Es la última semana de octubre, y yo aspiraba a comentar sobre la escritora que a principios de mes fue anunciada como premio Nobel en Literatura. Se llama Han Kang y nació en Corea del Sur, en Gwangju, en 1970. Trabajó como profesora en el departamento de Escritura Creativa del Instituto de las Artes de Seúl hasta 2018 y ahora se dedica por completo a la escritura. Tiene una novela titulada La vegetariana, que parece ser una historia impresionante y de obligatoria lectura.
Comencé con Murakami, de quien, por cierto, a muchos les gusta insistir que es eterno candidato al Nobel. Hasta sacaron un meme que es un fotograma del filme Parásitos donde él ha sido identificado como el chofer del auto y la pasajera que habla desde el móvil en el asiento trasero sería Han Kang, la premiada.

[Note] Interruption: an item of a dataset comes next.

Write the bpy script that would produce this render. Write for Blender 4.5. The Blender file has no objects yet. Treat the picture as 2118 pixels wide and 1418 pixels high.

Leo que Kang ha reconocido influencias del argentino Jorge Luis Borges, y este advirtió un día sobre el personaje de Wakefield y su “singularidad psicológica”; de modo que el relato de Hawthorne es para Borges “una fantasía de la conducta”, un “estudio patético de las posibilidades humanas”. Tiene usted razón si se pregunta conmigo: ¿a dónde vamos con esas divagaciones?